Low Frame-rate?

Viewing 6 posts - 1 through 6 (of 6 total)

  • watchful
    Participant
    #8397

    Back in the day I played on a 16MHz 386 and later a few 486’s, and don’t recall the game feeling so choppy. On DOSBox-X it feels like only 20 FPS?

    Supposedly demos playback at only 17.5 FPS, and they programmed ghost-hitler’s fireballs on the frame-rate not tic-rate. So those balls move too slow if you get it running at its max rate of 70FPS.

    Maybe I just need to tune DOSBox or try a different machine. I usually hate original hardware because of noise and the wasted power consumption, though in this case it would be nice to try for comparison. Or even an FPGA like Mister.

    Anyway, am I crazy or was old hardware low FPS too?


    DosDude
    Participant
    #8403

    The game was always low fps.
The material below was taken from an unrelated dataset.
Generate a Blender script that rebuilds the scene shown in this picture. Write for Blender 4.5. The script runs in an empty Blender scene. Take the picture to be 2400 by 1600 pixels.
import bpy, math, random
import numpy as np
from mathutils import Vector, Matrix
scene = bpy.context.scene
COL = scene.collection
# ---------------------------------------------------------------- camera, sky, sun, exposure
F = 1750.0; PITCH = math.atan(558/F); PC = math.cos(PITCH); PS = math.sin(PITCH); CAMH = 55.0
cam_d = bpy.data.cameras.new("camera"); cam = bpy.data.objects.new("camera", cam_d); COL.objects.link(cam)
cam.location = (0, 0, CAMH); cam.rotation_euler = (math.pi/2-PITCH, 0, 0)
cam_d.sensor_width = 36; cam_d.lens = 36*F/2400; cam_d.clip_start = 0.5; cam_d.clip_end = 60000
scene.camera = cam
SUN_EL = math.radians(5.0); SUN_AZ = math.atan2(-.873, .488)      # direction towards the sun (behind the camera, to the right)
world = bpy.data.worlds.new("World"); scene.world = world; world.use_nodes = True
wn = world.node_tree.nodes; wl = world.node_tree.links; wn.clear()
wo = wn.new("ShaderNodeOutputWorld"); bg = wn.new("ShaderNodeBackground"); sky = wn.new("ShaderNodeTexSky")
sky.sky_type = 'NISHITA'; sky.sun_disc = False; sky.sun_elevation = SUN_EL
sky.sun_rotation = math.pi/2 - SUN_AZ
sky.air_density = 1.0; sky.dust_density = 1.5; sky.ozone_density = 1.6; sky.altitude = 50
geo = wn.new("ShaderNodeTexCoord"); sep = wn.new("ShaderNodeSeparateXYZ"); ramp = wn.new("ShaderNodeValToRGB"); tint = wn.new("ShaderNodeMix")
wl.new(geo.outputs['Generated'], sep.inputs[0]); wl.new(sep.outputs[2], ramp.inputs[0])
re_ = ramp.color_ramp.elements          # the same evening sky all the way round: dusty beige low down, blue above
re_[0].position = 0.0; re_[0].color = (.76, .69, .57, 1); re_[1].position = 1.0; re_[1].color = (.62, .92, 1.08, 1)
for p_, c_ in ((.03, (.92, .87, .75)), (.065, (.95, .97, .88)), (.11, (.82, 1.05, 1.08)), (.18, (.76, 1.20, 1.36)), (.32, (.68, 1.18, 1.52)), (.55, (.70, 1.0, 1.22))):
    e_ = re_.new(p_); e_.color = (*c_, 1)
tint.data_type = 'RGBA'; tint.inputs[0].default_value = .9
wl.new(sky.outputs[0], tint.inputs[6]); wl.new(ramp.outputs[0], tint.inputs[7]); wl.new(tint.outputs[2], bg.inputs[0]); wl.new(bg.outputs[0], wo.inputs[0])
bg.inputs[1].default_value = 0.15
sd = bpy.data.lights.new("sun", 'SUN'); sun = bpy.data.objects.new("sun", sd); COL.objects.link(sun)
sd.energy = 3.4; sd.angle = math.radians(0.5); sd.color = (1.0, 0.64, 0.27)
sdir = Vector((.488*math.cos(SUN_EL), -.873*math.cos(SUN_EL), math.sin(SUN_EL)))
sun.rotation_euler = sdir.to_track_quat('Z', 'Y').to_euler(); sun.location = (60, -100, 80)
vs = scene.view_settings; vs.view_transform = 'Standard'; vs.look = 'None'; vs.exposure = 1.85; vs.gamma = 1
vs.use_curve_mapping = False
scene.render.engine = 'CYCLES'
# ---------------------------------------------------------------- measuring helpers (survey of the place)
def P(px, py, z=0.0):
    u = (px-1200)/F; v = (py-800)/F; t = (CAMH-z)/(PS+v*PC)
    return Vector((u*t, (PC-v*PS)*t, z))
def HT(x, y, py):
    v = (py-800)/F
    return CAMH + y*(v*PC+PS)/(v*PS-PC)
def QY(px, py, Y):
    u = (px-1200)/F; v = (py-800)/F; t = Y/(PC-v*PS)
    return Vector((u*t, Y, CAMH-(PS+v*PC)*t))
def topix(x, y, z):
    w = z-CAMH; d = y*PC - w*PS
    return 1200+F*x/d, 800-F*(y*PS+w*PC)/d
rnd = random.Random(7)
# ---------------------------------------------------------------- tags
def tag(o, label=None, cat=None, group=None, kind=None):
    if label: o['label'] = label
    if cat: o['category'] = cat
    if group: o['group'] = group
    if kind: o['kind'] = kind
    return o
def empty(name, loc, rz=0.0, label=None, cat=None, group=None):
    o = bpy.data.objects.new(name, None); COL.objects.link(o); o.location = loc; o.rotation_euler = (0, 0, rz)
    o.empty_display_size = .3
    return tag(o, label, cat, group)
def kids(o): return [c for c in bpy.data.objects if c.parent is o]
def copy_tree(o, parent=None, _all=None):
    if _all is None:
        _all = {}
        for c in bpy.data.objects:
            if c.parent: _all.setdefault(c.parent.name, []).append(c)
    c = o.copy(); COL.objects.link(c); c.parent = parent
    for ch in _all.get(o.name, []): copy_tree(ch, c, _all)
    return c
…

It was just the way it was. If you want to play it with decent framerate one of the many source ports might scratch your itch for higher frames.


    Tijn
    Keymaster
    Podcaster
    #8404

    I found that my Dosbox defaulted to 3000 cycles when running Wolfenstein 3D, which is definitely a bit slow.

    Once I upped it to around 12k or so, the game ran a lot smoother. So maybe that’s something to try?


    watchful
    Participant
    #8407

    Cycles was the problem! Increasing it to 10K was much smoother. Much thanks @Tijn


    Pix
    Participant
    Podcaster
    #8417

    I’m playing in on a PII, way faster than what was available at the time of course, but it’s as smooth as could be. From what I gather the engine tops out at 70FPS, potentially causing problems with those fireballs as watchful mentions. Not got that far yet.

    Were local bus graphics cards a thing when this was released? They can’t have been mainstream at any rate. No way you’d get 70fps out of an ISA VGA card I wouldn’t imagine whatever your CPU was.

    Doom topped out at 35fps so it’s actually smoother than the sequel potentially.


    patrick_wd
    Participant
    #8418

    VL-Bus was introduced in ’92, along with clock doubled 486 DX2 chips, so it would have been very new at the time and require a 486 or one of those rare 386 boards with VL support.

    Hitting the 70fps frame cap would have been a big ask for anything but a top of the line DX2 machine of the time. Many games have logic based on framerate and start to exhibit strange behaviors when rendering too fast, so I generally recommend to keep dosbox cycles roughly in line with a high-end machine of whatever period a game is from.